BRIEF =>
Using the data below, return word for word every line from the one holding "Model this scene" down to the one holding "S.camera = cam". Leave pictures out.

Scenes as source code:
##########

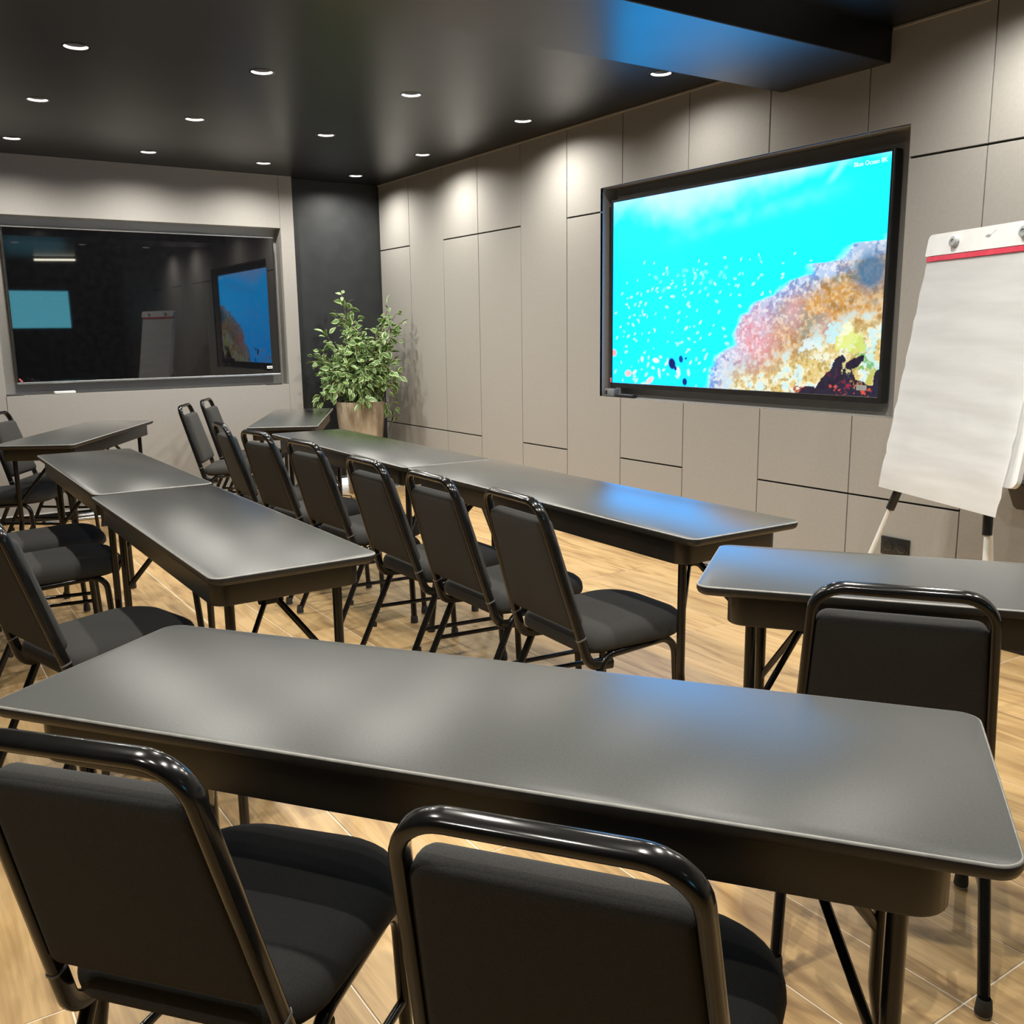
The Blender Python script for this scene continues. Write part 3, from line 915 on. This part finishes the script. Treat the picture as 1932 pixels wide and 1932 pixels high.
stack(bm, [[(-0.001 - x, y, z) for x, y in round_rect(0.0, d_, -w_, w_, 0.006, 3)] for d_, w_, z in ((0.05, 0.055, 0.0), (0.056, 0.066, 0.012), (0.085, 0.088, 0.11))], cap1=False)
link_mesh('shell', bm, M['black_plastic'], hb)
bm = bmesh.new()
stack(bm, [[(-0.001 - x, y, z) for x, y in round_rect(0.0, 0.088, -0.092, 0.092, 0.006, 3)] for z in (0.104, 0.112)])
link_mesh('lid', bm, M['black_plastic'], hb)


# ------------------------------------------------------------------ folding tables
def make_table(Lh, label):
    """top centred at the origin, long axis along local x, half length Lh, 0.457 m deep"""
    Wh = 0.2285
    t = thing('folding_table', label, 'table')
    out = round_rect(-Lh, Lh, -Wh, Wh, 0.034, 7)
    bm = bmesh.new()
    lv = [(0.0035, 0.750), (0.0012, 0.7493), (0.0, 0.747), (0.0, 0.738), (0.004, 0.730), (0.012, 0.7255)]
    rings = [[(x, y, z) for x, y in inset_outline(out, d_)] for d_, z in lv]
    stack(bm, rings, [1, 1, 2, 2, 2, 2], cap0=False, cap1=True)
    top = bm.faces.new([bm.verts.new((x, y, 0.750)) for x, y in inset_outline(out, 0.0035)])
    top.material_index = 0
    bmesh.ops.remove_doubles(bm, verts=bm.verts[:], dist=1e-5)
    link_mesh('tabletop', bm, [M['table_top'], M['edge_wear'], M['table_edge']], t, angle=50)
    # apron: thin rounded steel frame
    bm = bmesh.new()
    ao = round_rect(-Lh + 0.070, Lh - 0.070, -Wh + 0.022, Wh - 0.022, 0.045, 6)
    ai = inset_outline(ao, 0.004)
    rings = [[(x, y, z) for x, y in o_] for o_, z in ((ao, 0.729), (ao, 0.658), (inset_outline(ao, 0.002), 0.655), (ai, 0.656), (ai, 0.729))]
    stack(bm, rings, cap0=False, cap1=False)
    link_mesh('apron', bm, M['apron'], t)
    for sx in (-1, 1):
        xl = sx * (Lh - 0.125)
        for sy in (-1, 1):
            bm = bmesh.new()
            path = fillet([(xl, sy * 0.152, 0.725), (xl, sy * 0.152, 0.30), (xl + sx * 0.045, sy * 0.165, 0.012)], 0.10, 6)
            sweep(bm, path, 0.0135, n=12, ref=(0, 1, 0))
            lg = link_mesh('leg', bm, M['steel'], t)
            bm = bmesh.new()
            lathe(bm, [(0.0, 0.0), (0.017, 0.0), (0.0175, 0.004), (0.0165, 0.030), (0.0135, 0.034)], 12, c=(xl + sx * 0.0455, sy * 0.1653, 0))
            link_mesh('foot_cap', bm, M['rubber'], lg)
            # diagonal brace from the latch under the top to this leg
            bm = bmesh.new()
            sweep(bm, [(xl - sx * 0.115, sy * 0.012, 0.612), (xl - sx * 0.004, sy * 0.150, 0.405)], 0.010, 0.006, n=8)
            link_mesh('brace', bm, M['steel'], t)
        bm = bmesh.new()
        sweep(bm, [(xl, -0.15, 0.690), (xl, 0.15, 0.690)], 0.011, n=10)
        link_mesh('crossbar', bm, M['steel'], t)
        bm = bmesh.new()
        box(bm, xl - sx * 0.115 - 0.016, xl - sx * 0.115 + 0.016, -0.020, 0.020, 0.595, 0.726, 0.004, 1)
        sweep(bm, [(xl - sx * 0.115, -0.034, 0.605), (xl - sx * 0.115, 0.034, 0.605)], 0.011, n=10)
        link_mesh('latch', bm, M['rubber'], t)
    return t


T5 = make_table(0.76, 'black folding table across the foreground, nearest to the camera')
T5.location = (0.7195, 1.2145, 0); T5.rotation_euler = (0, 0, R(-53.6))
TG = 'black folding tables'
T5['group'] = TG
dup(T5, (2.165, 1.057, 0), R(-53.5), 'black folding table at the right edge, with one chair pulled up and a blue sheen', TG)
dup(T5, (0.848, 3.032, 0), R(90.3), 'near table of the joined pair in the left middle row, blunt end towards the camera', TG)
dup(T5, (0.859, 4.572, 0), R(90.0), 'far table of the joined pair in the left middle row', TG)
dup(T5, (1.046, 6.496, 0), R(60.5), 'black folding table at far left, turned at an angle below the black screen', TG)
dup(T5, (2.497, 6.592, 0), R(63.0), 'small-looking black folding table in the far corner beside the potted plant', TG)
T6 = make_table(0.914, 'near long table of the wall-side row, its end glowing blue with the screen reflection')
T6['group'] = TG
T6.location = (2.119, 2.795, 0); T6.rotation_euler = (0, 0, R(89.0))
dup(T6, (2.152, 4.628, 0), R(88.8), 'far long table of the wall-side row, ending in front of the plant pot', TG)


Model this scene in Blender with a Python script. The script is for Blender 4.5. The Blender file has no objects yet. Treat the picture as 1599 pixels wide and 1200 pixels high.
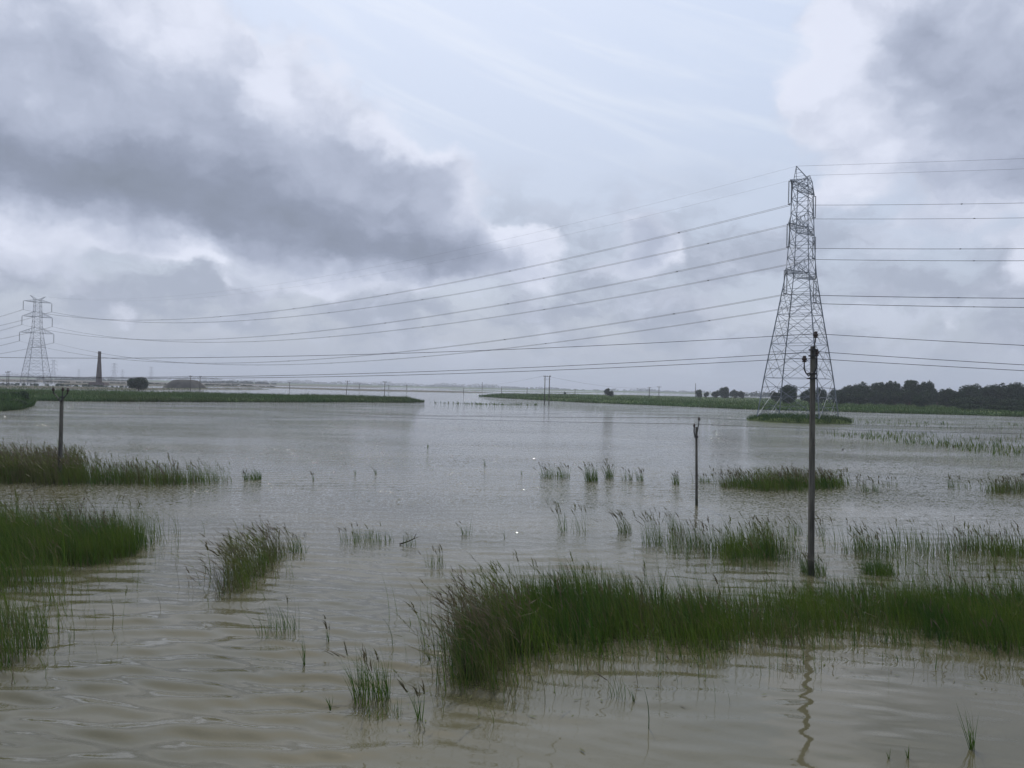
import bpy, math, random
import numpy as np
from mathutils import Vector, Matrix
random.seed(7); RNG = np.random.default_rng(11)
S = bpy.context.scene; COL = S.collection
R = math.radians

# ------------------------------------------------------------------ camera
CAM_H, F_PX, W_PX, H_PX = 6.0, 1170.0, 1599.0, 1200.0
PITCH, ROLL = math.atan(6.0/1170.0), math.atan(0.0225)
fw = Vector((0, math.cos(PITCH), math.sin(PITCH)))
u0 = Vector((0, -math.sin(PITCH), math.cos(PITCH))); r0 = Vector((1, 0, 0))
up = u0*math.cos(ROLL) - r0*math.sin(ROLL); rt = r0*math.cos(ROLL) + u0*math.sin(ROLL)
cd = bpy.data.cameras.new('camera'); cam = bpy.data.objects.new('camera', cd); COL.objects.link(cam)
cd.sensor_width = 36; cd.lens = 36*F_PX/W_PX; cd.clip_start = 0.1; cd.clip_end = 30000
cam.matrix_world = Matrix(((rt.x, up.x, -fw.x, 0), (rt.y, up.y, -fw.y, 0), (rt.z, up.z, -fw.z, CAM_H), (0, 0, 0, 1)))
S.camera = cam

def ray(px, py):
    return fw*F_PX + rt*(px-W_PX/2) - up*(py-H_PX/2)
def P(px, py, z=0.0):            # where the sight line meets the level z
    d = ray(px, py); t = (z-CAM_H)/d.z
    return Vector((d.x*t, d.y*t, z))
def hor(px): return 588.0 + 0.0225*px
def Q(px, depth, z=0.0):         # a column of the view at a given distance
    d = ray(px, hor(px)); t = depth/d.y
    return Vector((d.x*t, depth, z))
def zat(px, py, depth):          # height seen at py, at a given distance
    d = ray(px, py); return CAM_H + d.z*depth/d.y
def azel(px, py):
    d = ray(px, py).normalized()
    return math.degrees(math.atan2(d.x, d.y)), math.degrees(math.asin(d.z))

# ------------------------------------------------------------------ light
SUN_EL, SUN_AZ = R(52), R(-9.5)
S.view_settings.view_transform = 'Standard'; S.view_settings.look = 'None'
S.view_settings.exposure = 0.05; S.view_settings.gamma = 1.0
sl = bpy.data.lights.new('sun', 'SUN'); sl.energy = 2.0; sl.angle = R(1.2); sl.color = (1, .95, .88)
so = bpy.data.objects.new('sun', sl); COL.objects.link(so)
sd = Vector((math.sin(SUN_AZ)*math.cos(SUN_EL), math.cos(SUN_AZ)*math.cos(SUN_EL), math.sin(SUN_EL)))
so.rotation_euler = sd.to_track_quat('Z', 'Y').to_euler(); so.location = (0, 0, 80)

class NT:
    def __init__(s, nt): s.nt = nt; s.n = nt.nodes; s.l = nt.links
    def new(s, t, **k):
        n = s.n.new(t)
        for a, b in k.items(): setattr(n, a, b)
        return n
    def put(s, sock, v):
        if hasattr(v, 'is_output'): s.l.new(v, sock)
        else: sock.default_value = v
    def m(s, op, a, b=None, c=None, clamp=False):
        n = s.new('ShaderNodeMath', operation=op, use_clamp=clamp)
        for i, v in enumerate((a, b, c)):
            if v is not None: s.put(n.inputs[i], v)
        return n.outputs[0]
    def v(s, op, a, b=None, c=None, out=0):
        n = s.new('ShaderNodeVectorMath', operation=op)
        for i, x in enumerate((a, b, c)):
            if x is not None: s.put(n.inputs[i], x)
        return n.outputs[out]
    def step(s, x, a, b, lo=0.0, hi=1.0, kind='SMOOTHSTEP'):
        n = s.new('ShaderNodeMapRange', interpolation_type=kind)
        for i, v in enumerate((x, a, b, lo, hi)): s.put(n.inputs[i], v)
        return n.outputs[0]
    def noise(s, vec, scale, detail=4, rough=.55, dist=0.0, dim='3D', col=False):
        n = s.new('ShaderNodeTexNoise', noise_dimensions=dim)
        if vec is not None: s.put(n.inputs['Vector'], vec)
        n.inputs['Scale'].default_value = scale; n.inputs['Detail'].default_value = detail
        n.inputs['Roughness'].default_value = rough; n.inputs['Distortion'].default_value = dist
        return n.outputs['Color' if col else 0]
    def mix(s, f, a, b):
        n = s.new('ShaderNodeMix', data_type='RGBA'); s.put(n.inputs[0], f)
        for i, v in ((6, a), (7, b)):
            s.put(n.inputs[i], v if hasattr(v, 'is_output') else (*v, 1.0))
        return n.outputs[2]
    def xyz(s, x, y, z=0.0):
        n = s.new('ShaderNodeCombineXYZ')
        for i, v in enumerate((x, y, z)): s.put(n.inputs[i], v)
        return n.outputs[0]

# ------------------------------------------------------------------ sky (real directions: azimuth and elevation in degrees)
world = bpy.data.worlds.new('World'); S.world = world; world.use_nodes = True
w = NT(world.node_tree); bg = w.n['Background']
K = 10.0                                           # clouds are written as final brightness; the background runs at 1/K
bg.inputs['Strength'].default_value = 1/K
sky = w.new('ShaderNodeTexSky', sky_type='NISHITA', sun_disc=False)
sky.sun_elevation = SUN_EL; sky.sun_rotation = SUN_AZ; sky.dust_density = 3.0; sky.air_density = 1.2
tc = w.new('ShaderNodeTexCoord'); d = w.v('NORMALIZE', tc.outputs['Generated'])
sp = w.new('ShaderNodeSeparateXYZ'); w.l.new(d, sp.inputs[0])
az = w.m('MULTIPLY', w.m('ARCTAN2', sp.outputs[0], sp.outputs[1]), 57.2958)
el = w.m('MULTIPLY', w.m('ARCSINE', sp.outputs[2]), 57.2958)
p = w.xyz(az, el)
wn1 = w.noise(w.v('MULTIPLY', p, (.10, .15, 1)), 1.0, 2, .5, col=True)
wn2 = w.noise(w.v('MULTIPLY', p, (.42, .55, 1)), 1.0, 5, .6, col=True)
q = w.v('ADD', p, w.v('MULTIPLY', w.v('SUBTRACT', wn1, (.5, .5, .5)), (3.0, 2.2, 0)))
q = w.v('ADD', q, w.v('MULTIPLY', w.v('SUBTRACT', wn2, (.5, .5, .5)), (2.6, 2.3, 0)))
def blobs(lst, at):
    acc = None
    for (cx, cy, rx, ry, a) in lst:
        A, E = azel(cx, cy); rx /= 19.; ry /= 19.
        k = w.v('MULTIPLY_ADD', at, (1/rx, 1/ry, 0), (-A/rx, -E/ry, 0))
        g = w.m('POWER', 0.3679, w.v('DOT_PRODUCT', k, k, out=1))
        acc = w.m('MULTIPLY', g, a) if acc is None else w.m('MULTIPLY_ADD', g, a, acc)
    return acc
mass = blobs([(-120, 120, 190, 130, 1.0), (40, 130, 110, 90, .8), (190, 115, 150, 90, .85), (325, 165, 115, 105, .85), (60, 235, 180, 60, .9), (-200, 300, 200, 120, .9),
              (430, 235, 115, 100, .85), (330, 325, 170, 65, .8), (560, 275, 100, 95, .85), (520, 375, 160, 65, .85), (665, 300, 72, 75, .85),
              (700, 392, 120, 52, .9), (800, 400, 60, 32, .6), (985, 350, 30, 26, .8), (1015, 392, 46, 34, .75), (960, 425, 50, 26, .4), (850, 450, 45, 40, .45),
              (1370, 60, 120, 110, .75), (1500, 110, 170, 130, .8), (1600, 240, 150, 70, .7), (1320, 170, 70, 60, .45), (1720, 100, 160, 200, .9)], q)
dark = blobs([(60, 245, 170, 50, .6), (-150, 240, 200, 90, .7), (300, 315, 150, 50, .75), (480, 360, 130, 48, .75), (600, 405, 130, 32, .7), (720, 405, 80, 30, .6),
              (350, 210, 90, 60, .5), (30, 90, 90, 45, .35), (560, 240, 50, 40, .35), (680, 285, 45, 35, .4),
              (1015, 385, 30, 26, .55), (1470, 110, 85, 65, .45), (1590, 150, 80, 60, .45), (1600, 265, 130, 32, .75), (1430, 40, 60, 40, .15)], q)
n1 = w.noise(w.v('MULTIPLY', q, (.16, .24, 1)), 1.0, 8, .56)
n2 = w.noise(w.v('MULTIPLY', w.v('ADD', q, (37, 11, 3)), (.13, .26, 1)), 1.0, 8, .56)
n4 = w.noise(w.v('MULTIPLY', w.v('ADD', q, (5, 61, 9)), (.17, .34, 1)), 1.0, 8, .58)
# clear part behind the clouds: pale, hazy blue from the sky texture, whiter towards the sun and in thin streaks
glow = w.m('POWER', 2.718, w.m('MULTIPLY', w.m('SUBTRACT', 1.0, w.v('DOT_PRODUCT', d, tuple(sd), out=1)), -4.0))
veil = w.mix(w.step(el, 0, 30), (5.0, 5.6, 6.9), (6.7, 7.7, 9.7))
veil = w.mix(w.m('MULTIPLY', glow, .16, clamp=True), veil, (7.4, 8.2, 9.3))
wisp = w.noise(w.xyz(w.m('MULTIPLY', w.m('ADD', az, w.m('MULTIPLY', el, 1.2)), .07), w.m('MULTIPLY', w.m('ADD', el, w.m('MULTIPLY', az, .28)), .38)), 1.0, 6, .55, .6)
high = w.step(el, 12, 20)
veil = w.mix(w.m('MULTIPLY', w.step(wisp, .42, .70), w.m('MULTIPLY', high, .40)), veil, (8.8, 9.3, 10.1))
veil = w.mix(w.step(el, 33, 52), veil, (8.6, 8.9, 9.5))
clear = w.mix(.80, w.v('MULTIPLY', sky.outputs[0], (.8, .8, .8)), veil)
# low broken cloud towards the horizon, and everywhere outside the view
lowmask = w.m('MULTIPLY', w.step(n2, .40, .60), w.step(el, 18, 9))
side = w.m('MULTIPLY', w.step(w.m('ABSOLUTE', az), 38, 60), w.step(n2, .4, .55))
lowmask = w.m('MAXIMUM', lowmask, side)
base = w.mix(w.m('MULTIPLY', lowmask, .88), clear, (3.8, 4.25, 5.3))
base = w.mix(w.m('MULTIPLY', w.m('MULTIPLY', w.step(n4, .50, .66), w.step(el, 18, 9)), .5), base, (6.2, 6.7, 8.0))
base = w.mix(w.m('MULTIPLY', w.m('MULTIPLY', w.step(n1, .5, .68), w.step(el, 19, 12)), .35), base, (5.6, 5.9, 7.1))
base = w.mix(w.m('MULTIPLY', w.step(el, 6, 0), .8), base, (4.3, 4.85, 5.9))
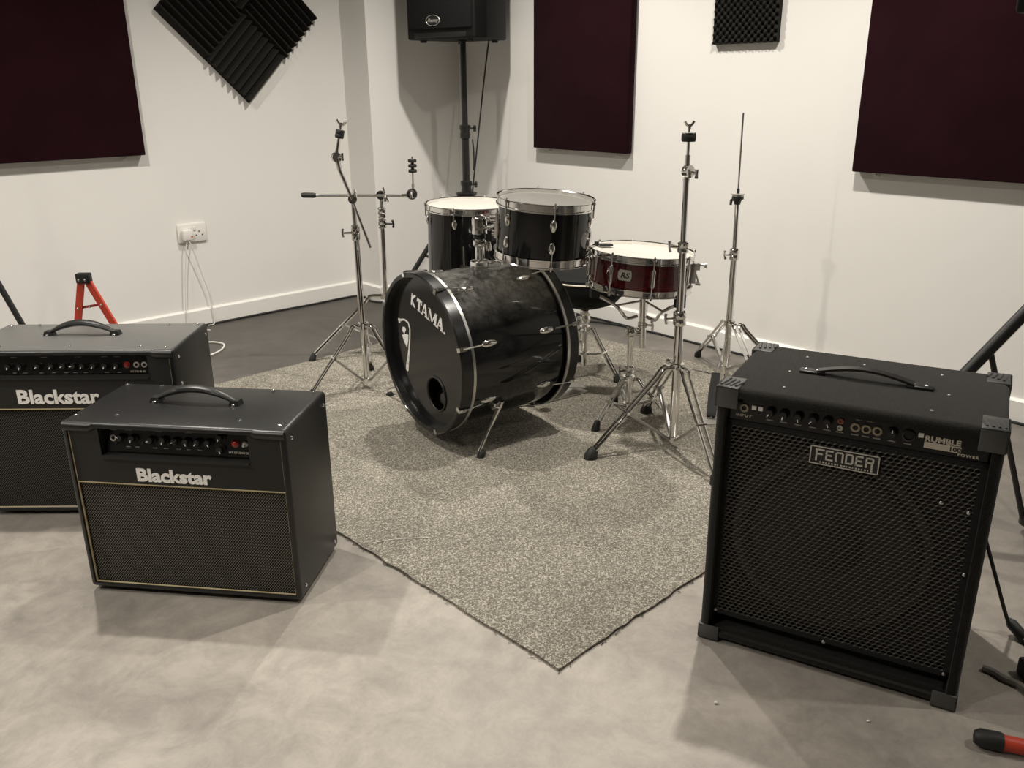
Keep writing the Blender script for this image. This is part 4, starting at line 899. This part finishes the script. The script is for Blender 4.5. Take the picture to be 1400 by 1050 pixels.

##########

THE COMPLETED TASK =>
Model this scene in Blender with a Python script. The script is for Blender 4.5. The Blender file has no objects yet. Treat the picture as 1599 pixels wide and 1200 pixels high.
import bpy, math, random
import numpy as np
from mathutils import Vector, Matrix
random.seed(7); RNG = np.random.default_rng(11)
S = bpy.context.scene; COL = S.collection
R = math.radians

# ------------------------------------------------------------------ camera
CAM_H, F_PX, W_PX, H_PX = 6.0, 1170.0, 1599.0, 1200.0
PITCH, ROLL = math.atan(6.0/1170.0), math.atan(0.0225)
fw = Vector((0, math.cos(PITCH), math.sin(PITCH)))
u0 = Vector((0, -math.sin(PITCH), math.cos(PITCH))); r0 = Vector((1, 0, 0))
up = u0*math.cos(ROLL) - r0*math.sin(ROLL); rt = r0*math.cos(ROLL) + u0*math.sin(ROLL)
cd = bpy.data.cameras.new('camera'); cam = bpy.data.objects.new('camera', cd); COL.objects.link(cam)
cd.sensor_width = 36; cd.lens = 36*F_PX/W_PX; cd.clip_start = 0.1; cd.clip_end = 30000
cam.matrix_world = Matrix(((rt.x, up.x, -fw.x, 0), (rt.y, up.y, -fw.y, 0), (rt.z, up.z, -fw.z, CAM_H), (0, 0, 0, 1)))
S.camera = cam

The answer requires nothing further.